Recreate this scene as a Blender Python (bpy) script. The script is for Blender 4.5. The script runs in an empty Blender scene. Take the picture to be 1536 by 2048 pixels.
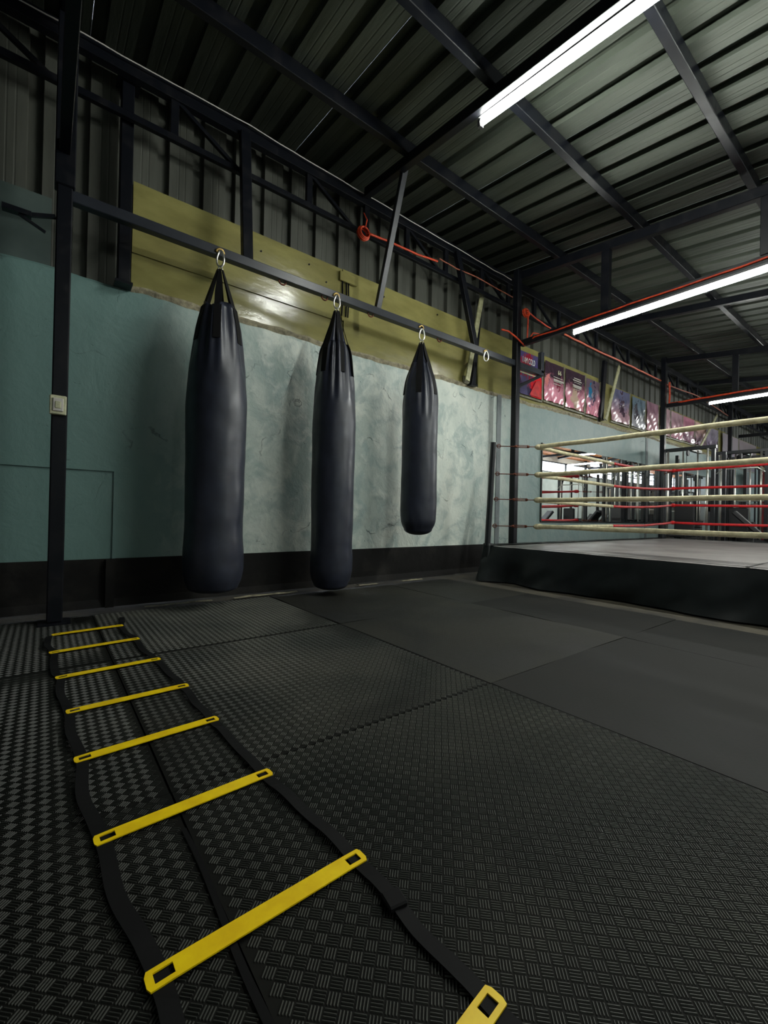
import bpy, bmesh, math, random
from mathutils import Vector, Matrix, noise
random.seed(7)
S = bpy.context.scene
C = S.collection
PI = math.pi

# ------------------------------------------------------------------ camera
cam_d = bpy.data.cameras.new('camera')
cam = bpy.data.objects.new('camera', cam_d); C.objects.link(cam)
cam_d.sensor_fit = 'VERTICAL'; cam_d.sensor_height = 36.0; cam_d.lens = 36.0 * 875.58 / 2048
cam_d.clip_start = 0.02; cam_d.clip_end = 200
Rr, Uu, Ff = Vector((0.790, -0.613, 0.0210)), Vector((-0.020, 0.0087, 1.0)), Vector((0.613, 0.790, 0.0053))
Ff.normalize(); Rr = (Rr - Rr.dot(Ff) * Ff).normalized(); Uu = Rr.cross(Ff).normalized()
cam.matrix_world = Matrix(((Rr.x, Uu.x, -Ff.x, 0), (Rr.y, Uu.y, -Ff.y, 0), (Rr.z, Uu.z, -Ff.z, 0.75), (0, 0, 0, 1)))
S.camera = cam

# ------------------------------------------------------------------ world, exposure
w = bpy.data.worlds.new('sky'); S.world = w; w.use_nodes = True
bg = w.node_tree.nodes['Background']
bg.inputs[0].default_value = (0.86, 0.93, 1.0, 1); bg.inputs[1].default_value = 9.0
S.view_settings.view_transform = 'Standard'; S.view_settings.look = 'None'
S.view_settings.gamma = 1; S.view_settings.use_curve_mapping = False
S.view_settings.exposure = 0.30
TUBE = 200.0        # radiance of the fluorescent tubes

# ------------------------------------------------------------------ helpers
def srgb(r, g, b):
    f = lambda c: (c / 255 / 12.92) if c <= 10 else ((c / 255 + 0.055) / 1.055) ** 2.4
    return (f(r), f(g), f(b), 1)

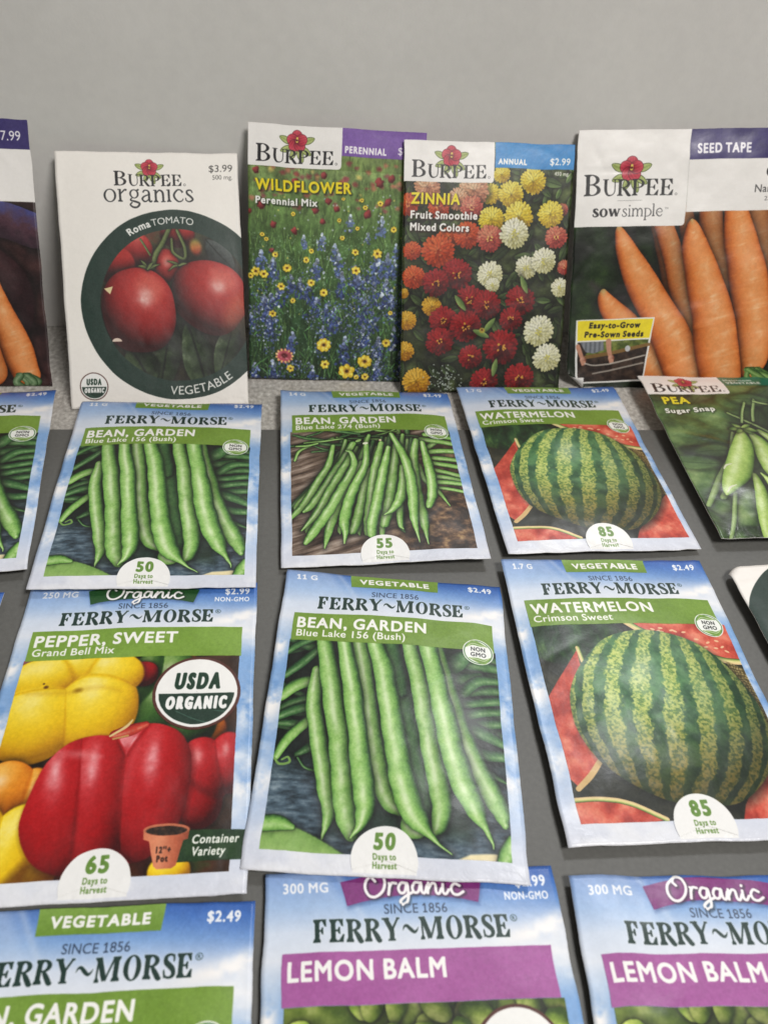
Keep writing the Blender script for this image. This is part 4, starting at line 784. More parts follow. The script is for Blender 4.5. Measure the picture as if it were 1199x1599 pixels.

+-------+

Problem statement
Everything from the first line of the entries through the line that contains "S.camera = cam" is to be reproduced exactly, except the pictures.

Final answer
Recreate this scene as a Blender Python (bpy) script. The script is for Blender 4.5. The script runs in an empty Blender scene. Take the picture to be 1536 by 2048 pixels.
import bpy, bmesh, math, random
from mathutils import Vector, Matrix, noise
random.seed(7)
S = bpy.context.scene
C = S.collection
PI = math.pi

# ------------------------------------------------------------------ camera
cam_d = bpy.data.cameras.new('camera')
cam = bpy.data.objects.new('camera', cam_d); C.objects.link(cam)
cam_d.sensor_fit = 'VERTICAL'; cam_d.sensor_height = 36.0; cam_d.lens = 36.0 * 875.58 / 2048
cam_d.clip_start = 0.02; cam_d.clip_end = 200
Rr, Uu, Ff = Vector((0.790, -0.613, 0.0210)), Vector((-0.020, 0.0087, 1.0)), Vector((0.613, 0.790, 0.0053))
Ff.normalize(); Rr = (Rr - Rr.dot(Ff) * Ff).normalized(); Uu = Rr.cross(Ff).normalized()
cam.matrix_world = Matrix(((Rr.x, Uu.x, -Ff.x, 0), (Rr.y, Uu.y, -Ff.y, 0), (Rr.z, Uu.z, -Ff.z, 0.75), (0, 0, 0, 1)))
S.camera = cam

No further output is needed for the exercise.